The worst may not be over yet for the mortgage industry: Banc of America and Fannie Mae both predicted significant home price drops in 2008. Fixing the interest rate on a small portion of mortgages will not prevent foreclosures, especially with borrowers willing to walk away from their “upside down” mortgages.

Wednesday, December 5, 2007

Fannie Mae Will Cut Dividend, Too

Fannie Mae announced that it will cut its quarterly dividend by 30% from 50 cents to 35 cents a share, beginning the first quarter of 2008. In an attempt to raise capital, the company is planning to issue $7 billion of non-convertible preferred stock this month.

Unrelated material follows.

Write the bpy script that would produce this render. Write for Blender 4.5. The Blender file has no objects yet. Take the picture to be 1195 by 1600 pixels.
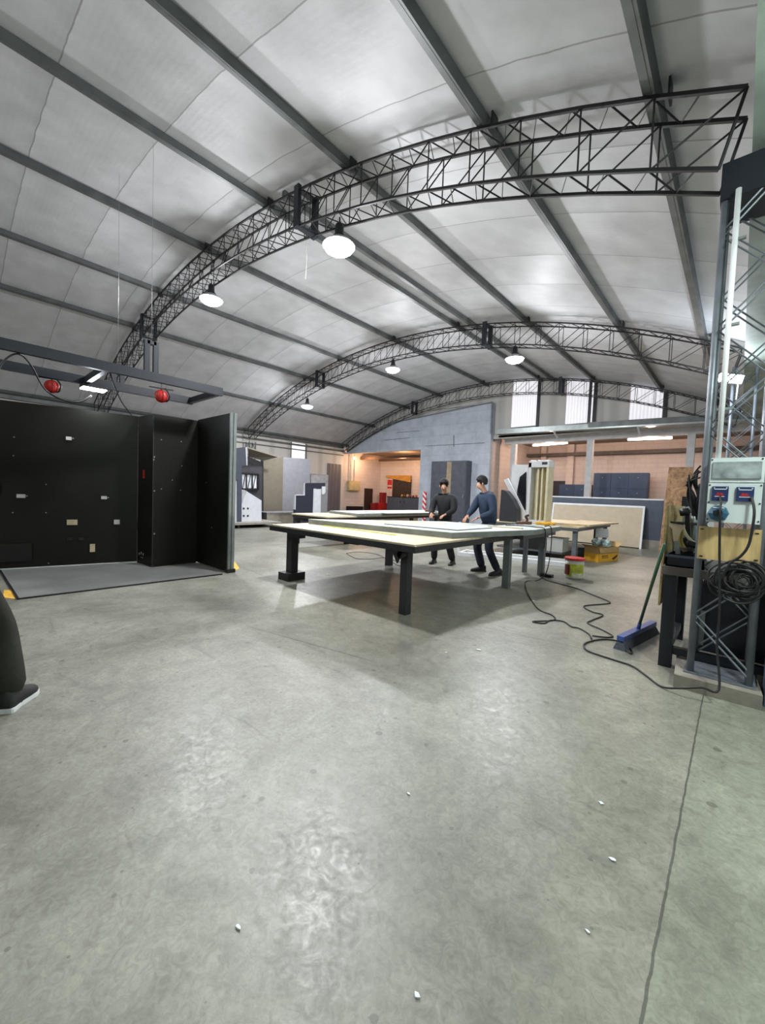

The announcement comes after similar moves by sister company Freddie Mac, which issued $6 billion in preferred shares last month. Demand for Freddie stock was 5 times greater than the total amount of stock issued, according to the mortgage giant. Freddie Mac posted a loss of $1,5 billion, and Fannie took a $2 billion hit in the third quarter.

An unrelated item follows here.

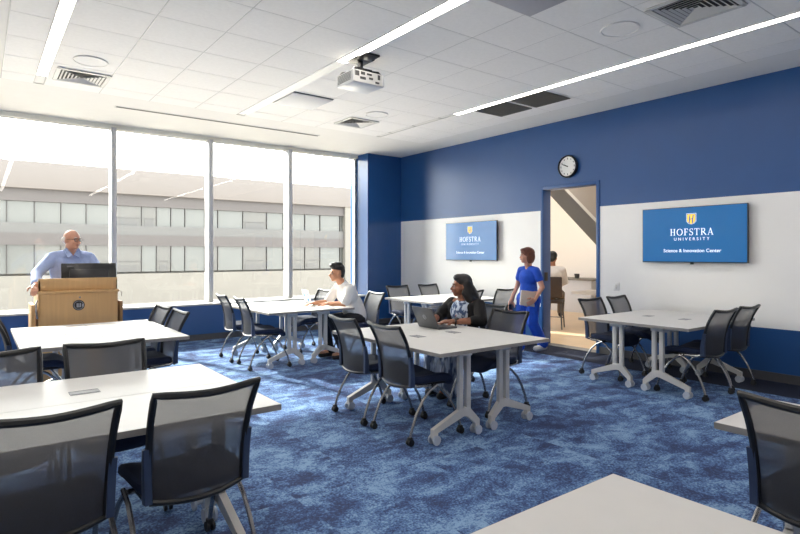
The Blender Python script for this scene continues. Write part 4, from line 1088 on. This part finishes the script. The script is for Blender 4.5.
# --- the nurse walking past the doorway
def nurse():
    mw = frame((6.43, 5.37, 0), 86)
    s = 0.955
    neck = V3(0, 0.01, 1.30); hc = V3(0, 0.05, 1.425)
    fwd = V3(0.42, 0.90, 0.02)
    fwd = V3(0.36, 0.93, 0.03)
    hs, P, R = head_shapes(hc, fwd, k=0.90, neck=neck, neck_r=0.050)
    sh = {1: V3(0.150, 0, 1.215), -1: V3(-0.150, 0, 1.215)}
    elb = {1: V3(0.225, 0.0, 0.98), -1: V3(-0.235, -0.03, 0.98)}
    wri = {1: V3(0.235, 0.12, 0.77), -1: V3(-0.215, 0.10, 0.80)}
    body = hs + [('c', V3(0, 0, 0.86), 0.125, V3(0, 0, 1.02), 0.105), ('c', V3(0, 0, 1.02), 0.10, V3(0, 0, 1.12), 0.10), ('c', V3(0, 0, 1.18), 0.055, neck, 0.046)]
    kn = {1: V3(0.09, 0.07, 0.46), -1: V3(-0.09, 0.02, 0.46)}; an = {1: V3(0.085, 0.10, 0.09), -1: V3(-0.09, -0.20, 0.13)}
    hipz = 0.83
    for q in (1, -1):
        body += [('c', V3(0, -0.005, 1.195), 0.05, sh[q], 0.046), ('c', sh[q], 0.046, elb[q], 0.036), ('c', elb[q], 0.035, wri[q], 0.024)]
        body += [('c', V3(q*0.085, 0, hipz), 0.10, kn[q], 0.058), ('c', kn[q], 0.054, an[q], 0.036), ('c', an[q]+V3(0, -0.02, -0.03), 0.036, an[q]+V3(0, 0.13, -0.045), 0.028)]
    body += hand(wri[1], (0.0, 0.25, -1), (-1, 0.1, 0), -1, 0.35) + hand(wri[-1], (0.25, 0.75, -0.45), (1, 0, 0), -1, 0.5)
    o = fuse('person', body, M['skin_l'], 0.0070, 3)
    tag(o, 'woman with short auburn hair in royal blue scrubs walking past the doorway', 'person')
    tp = [('c', V3(0, 0.0, 0.78), 0.150, V3(0, 0, 1.02), 0.122), ('e', V3(0, 0.012, 1.10), (0.150, 0.120, 0.14)), ('c', V3(-0.07, 0, 0.79), 0.13, V3(0.07, 0, 0.79), 0.13)]
    for q in (1, -1): tp += [('c', V3(q*0.045, 0, 1.225), 0.062, sh[q], 0.055), ('c', sh[q], 0.056, sh[q].lerp(elb[q], 0.48), 0.060)]
    fuse('scrub_top', tp, M['scrub'], 0.009, 4, o)
    tr = [('e', V3(0, 0, 0.82), (0.165, 0.135, 0.13))]
    for q in (1, -1): tr += [('c', V3(q*0.085, 0, hipz-0.02), 0.112, kn[q], 0.082), ('c', kn[q], 0.080, an[q]+V3(0, 0, 0.01), 0.078)]
    fuse('scrub_trousers', tr, M['scrub'], 0.010, 4, o)
    for q in (1, -1): fuse('shoe', [('c', an[q]+V3(0, -0.03, -0.045), 0.044, an[q]+V3(0, 0.15, -0.052), 0.037)], M['shoe_w'], 0.009, 2, o)
    h = [('e', P(0, -0.028, 0.058), (0.092, 0.104, 0.082), R), ('e', P(0, -0.075, -0.01), (0.090, 0.062, 0.105), R), ('e', P(0.080, -0.03, -0.03), (0.024, 0.055, 0.085), R), ('e', P(-0.080, -0.03, -0.03), (0.024, 0.055, 0.085), R), ('e', P(0, 0.045, 0.096), (0.066, 0.048, 0.030), R)]
    fuse('hair', h, M['hair_red'], 0.008, 2, o)
    face_bits(o, P, R, 0.90, M['hair_red'])
    ph = tag(empty('phone', mw @ V3(0.215, 0.155, 0.645)), 'dark phone in the lowered hand of the woman in scrubs', 'phone')
    MB().box((0, 0, 0), (0.014, 0.07, 0.13), rot=rz(math.radians(86)), bev=0.004).build('case', M['blk'], ph)
    finish(o, mw)
    # folder held against the hip
    f = tag(empty('folder', mw @ V3(-0.165, 0.17, 0.82), math.radians(86)), 'tan folder of papers held by the woman in scrubs', 'folder')
    Rf = Matrix.Rotation(math.radians(8), 3, 'X')
    MB().box((0, 0.0, 0), (0.012, 0.30, 0.215), rot=Rf, bev=0.002).build('cover', M['tan'], f)
    MB().box((0.010, 0.012, 0.004), (0.010, 0.29, 0.205), rot=Rf).build('sheets', M['paper'], f)
nurse()

# ------------------------------------------------------------------ the lobby beyond the doorway
LX1 = 13.0; LY0, LY1 = 3.0, 11.2; LZ = 4.6
struct(MB().b2((XR+0.06, LY0, -0.12), (LX1, LY1, 0)), 'floor_lobby', M['wood_floor'])
struct(MB().b2((LX1, LY0, 0), (LX1+0.15, LY1, LZ)), 'wall_lobby', M['lobby'])
struct(MB().b2((XR+0.16, LY0-0.15, 0), (LX1+0.15, LY0, LZ)), 'wall_lobby_side', M['lobby'])
struct(MB().b2((XR+0.16, LY1, 0), (LX1+0.15, LY1+0.15, LZ)), 'wall_lobby_end', M['lobby'])
struct(MB().b2((XR+0.16, LY0, LZ), (LX1+0.15, LY1, LZ+0.15)), 'ceiling_lobby', M['lobby'])
struct(MB().b2((XR+0.1, LY0, ZC), (XR+0.17, LY1, LZ)), 'wall_lobby_upper', M['lobby'])
e = tag(empty('lobby_ceiling_light', (10.2, 7.0, LZ)), 'bright lobby ceiling light glimpsed above the stair through the doorway', 'ceiling light')
MB().b2((-1.6, -2.2, -0.05), (1.6, 2.2, -0.02)).build('diffuser', M['led_lobby'], e)
m = MB()
for q in (-1, 1): m.b2((q*1.62-0.02, -2.24, -0.06), (q*1.62+0.02, 2.24, 0.0)).b2((-1.64, q*2.22-0.02, -0.06), (1.64, q*2.22+0.02, 0.0))
m.build('housing', M['vent'], e)

def stair():
    e = tag(empty('staircase', (9.4, 6.5, 0)), 'underside of a grey steel staircase slanting across the doorway', 'staircase')
    # runs down towards -Y
    def pl(x0, x1, y0, z0, y1, z1, t):
        return [(x0, y0, z0), (x0, y1, z1), (x0, y1, z1+t), (x0, y0, z0+t)]
    def zz(y): return 1.59+(y-6.11)*0.97
    ya, yb = 5.0, 8.6
    m = MB(); m.poly([(9.30, ya, zz(ya)), (9.30, yb, zz(yb)), (9.30, yb, zz(yb)+0.42), (9.30, ya, zz(ya)+0.42)], (0.14, 0, 0)); o = m.build('stringer', M['steel'], e); o.location = (-9.4, -6.5, 0)
    m = MB(); m.poly([(9.44, ya, zz(ya)+0.10), (9.44, yb, zz(yb)+0.10), (9.44, yb, zz(yb)+0.24), (9.44, ya, zz(ya)+0.24)], (1.75, 0, 0)); o = m.build('soffit', M['steeld'], e); o.location = (-9.4, -6.5, 0)
    m = MB(); m.poly([(11.19, ya, zz(ya)+0.06), (11.19, yb, zz(yb)+0.06), (11.19, yb, zz(yb)+0.40), (11.19, ya, zz(ya)+0.40)], (0.05, 0, 0)); o = m.build('stringer', M['steel'], e); o.location = (-9.4, -6.5, 0)
stair()

def lobby_counter():
    e = tag(empty('lobby_cabinet', (12.2, 8.9, 0)), 'low white cabinet against the lobby wall beyond the doorway', 'cabinet')
    MB().b2((-0.3, -0.9, 0.0), (0.5, 0.9, 0.80), bev=0.005).build('body', M['panel'], e)
    MB().b2((-0.33, -0.93, 0.80), (0.5, 0.93, 0.84), bev=0.005).build('worktop', M['egg'], e)
    c = tag(empty('coffee_cup', (12.1, 8.55, 0.84)), 'dark cup standing on the lobby cabinet', 'cup')
    MB().tube([(0, 0, 0), (0, 0, 0.12)], [0.05, 0.065], 20).build('body', M['dgrey'], c)
    MB().tube([(0.055, 0, 0.10), (0.10, 0, 0.09), (0.10, 0, 0.04), (0.05, 0, 0.03)], 0.008, 8).build('handle', M['dgrey'], c)
    g = tag(empty('lobby_sideboard', (12.3, 7.1, 0)), 'grey sideboard right of the white lobby cabinet', 'cabinet')
    MB().b2((-0.3, -0.85, 0.0), (0.4, 0.75, 0.74), bev=0.005).build('body', M['egg'], g)
    MB().b2((-0.32, -0.87, 0.74), (0.4, 0.77, 0.78), bev=0.004).build('top', M['panel'], g)
    b = tag(empty('lobby_table', (10.3, 6.62, 0)), 'long white table top on an oak block in the lobby', 'table')
    MB().b2((-0.35, -1.6, 0.62), (0.35, 0.55, 0.68), bev=0.006).build('tabletop', M['lam'], b)
    MB().b2((-0.3, -0.55, 0.0), (0.3, 0.02, 0.62), bev=0.006).build('block_base', M['oak'], b)
lobby_counter()

def lobby_chair():
    e = tag(empty('lobby_chair', (9.0, 6.93, 0), math.radians(-60)), 'dark brown chair in the lobby under the person with black hair', 'chair')
    brown = mat('chair_brown', rgb(72, 60, 54), 0.5, noise=0.08)
    MB().b2((-0.22, -0.20, 0.50), (0.22, 0.22, 0.56), bev=0.02).build('seat', brown, e)
    MB().box((0, -0.25, 0.82), (0.44, 0.04, 0.40), rot=Matrix.Rotation(math.radians(8), 3, 'X'), bev=0.015).build('backrest', brown, e)
    for q in (-1, 1):
        for f in (-1, 1): MB().tube([(q*0.18, f*0.16, 0.51), (q*0.21, f*0.2, 0.0)], 0.014, 8).build('leg', M['grey'], e)
    MB().cyl((-0.2, 0.19, 0.2), (0.2, 0.19, 0.2), 0.01, 8).build('footrest', M['grey'], e)
    mw = frame((9.0, 6.93, 0.03), -60)
    hip = V3(0, -0.02, 0.66); chest = V3(0, 0.02, 1.05); neck = V3(0, 0.05, 1.18); hc = V3(0, 0.08, 1.345)
    hs, P, R = head_shapes(hc, V3(0.1, 0.95, -0.2), k=1.0, neck=neck)
    sh = {1: V3(0.19, 0.03, 1.11), -1: V3(-0.19, 0.03, 1.11)}; elb = {1: V3(0.24, 0.12, 0.88), -1: V3(-0.24, 0.12, 0.88)}; wri = {1: V3(0.14, 0.33, 0.82), -1: V3(-0.14, 0.33, 0.82)}
    kn = {1: V3(0.13, 0.36, 0.62), -1: V3(-0.13, 0.36, 0.62)}; an = {1: V3(0.13, 0.26, 0.27), -1: V3(-0.13, 0.26, 0.27)}
    body = hs + seated(hip, [(hip, 0.13), (V3(0, 0, 0.85), 0.125), (chest, 0.10), (neck, 0.05)], kn, an)
    for q in (1, -1): body += [('c', chest+V3(0, 0, 0.04), 0.06, sh[q], 0.056), ('c', sh[q], 0.052, elb[q], 0.042), ('c', elb[q], 0.04, wri[q], 0.028)] + hand(wri[q], (-q*0.4, 1, -0.1), (0, 0, -1), -q, 0.4)
    o = fuse('person', body, M['skin_m'], 0.0085, 3)
    tag(o, 'person with black hair and white shirt seated with back turned in the lobby', 'person')
    shirt = [('c', hip+V3(0, 0, 0.04), 0.155, V3(0, 0, 0.86), 0.15), ('e', V3(0, 0.01, 1.02), (0.19, 0.13, 0.15)), ('c', chest, 0.11, V3(0, 0.04, 1.14), 0.075)]
    for q in (1, -1): shirt += [('c', chest+V3(q*0.05, 0, 0.065), 0.075, sh[q], 0.072), ('c', sh[q], 0.070, elb[q], 0.060), ('c', elb[q], 0.058, elb[q].lerp(wri[q], 0.8), 0.048)]
    fuse('shirt', shirt, M['shirt_w'], 0.010, 4, o)
    tr = [('e', hip, (0.18, 0.15, 0.12))]
    for q in (1, -1): tr += [('c', hip+V3(q*0.09, 0.02, 0), 0.11, kn[q], 0.08), ('c', kn[q], 0.078, an[q], 0.065)]
    fuse('trousers', tr, M['trs_kh'], 0.011, 4, o)
    for q in (1, -1): fuse('shoe', [('c', an[q]+V3(0, -0.03, -0.05), 0.046, an[q]+V3(0, 0.15, -0.06), 0.038)], M['shoe_d'], 0.011, 2, o)
    fuse('hair', [('e', P(0, -0.03, 0.055), (0.094, 0.104, 0.086), R), ('e', P(0, -0.075, -0.005), (0.090, 0.058, 0.085), R), ('e', P(0, 0.04, 0.10), (0.066, 0.05, 0.03), R)], M['hair_blk'], 0.009, 2, o)
    face_bits(o, P, R, 1.0, M['hair_blk'])
    finish(o, mw)
lobby_chair()
mo = tag(empty('lobby_monitor', (10.35, 6.05, 0.68), math.radians(-50)), 'dark monitor at the right edge of the doorway, on the lobby table', 'monitor')
MB().box((0, 0, 0.24), (0.5, 0.03, 0.30), bev=0.006).build('screen_housing', M['blk'], mo)
MB().box((0, 0.02, 0.05), (0.06, 0.03, 0.12)).b2((-0.12, -0.08, 0), (0.12, 0.10, 0.012), bev=0.004).build('stand', M['blk'], mo)

bpy.context.view_layer.update()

Fannie Mae said its 2008 financial results will probably be disappointing, due to turmoil in the housing markets. Shares dropped 3% on the news. Analysts believe the two GSEs may face significant losses related to subprime and Alt-A securities in the months to come. Unlike many banks, Fannie and Freddie have so far avoided large writedowns, but they are not immune to losses.

Tuesday, December 4, 2007

Citigroup’s Chief Economist Forecasts Large Rate Cuts

Lewis Alexander, Citigroup’s chief economist, said he expects the Fed Funds rate to drop 1 percentage point by mid-2008. He believes the Fed will not be concerned about the dollar’s stability because the currency’s value doesn’t affect consumer prices. Alexander, who’s worked at the Fed before joining Citi, is also optimistic about oil prices and the housing market, and believes the U.S. will not go into recession.

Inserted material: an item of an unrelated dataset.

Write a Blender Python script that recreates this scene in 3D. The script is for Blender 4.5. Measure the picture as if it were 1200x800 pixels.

All of this is highly debatable, given all the evidence to the contrary we’ve seen so far. Recession is probably around the corner, or already beginning in some local markets, and the dollar’s weakness does affect the prices of imported goods. While a weak dollar benefits the GDP and the job market, its advantages do not offset all the trouble it causes. While a 3.5% Fed Funds rate is not impossible, a great many companies and financial structures will need go under before the Fed cuts this deep. They’ve seen what happened the last time they cut interest rates too low, and they’ll probably look for other ways to prop up the economy. Alexander said energy prices are unlikely to rise from now on, but should the Fed cut, as it is expected to, on Dec.11, oil may well skyrocket beyond $100/barrel, despite the recent drop in prices. Perhaps Alexander is being optimistic, or perhaps he knows something most of us don’t. However, we’ve already seen too many top economists denying the obvious to believe in things the just seem illogical.

Monday, December 3, 2007

Consumer Spending Slowed In October

Growth in consumer spending slowed to the lowest level in 4 months in October, the Commerce Department reported Friday. Spending increased a mere 0.2%, the smallest increase since June. This is slightly below the expected increase of 0.3%. Individual incomes grew by 0.2% as well, which is the slowest pace in 6 months and slower than expected. Gross domestic product increased by 3.9% in Q3, but economists believe the current quarter will not be as robust, with growth possibly slowing to 1% annual rate.

Construction dropped 0.8%, in the 20th consecutive month of declines for the industry and the biggest decline since July. The slowdown in the housing industry may lead to more layoffs, and even weaker consumer spending. Rising inflation is scaring off consumers and, despite a relatively strong beginning, retailers are bracing for a tough holiday season this year.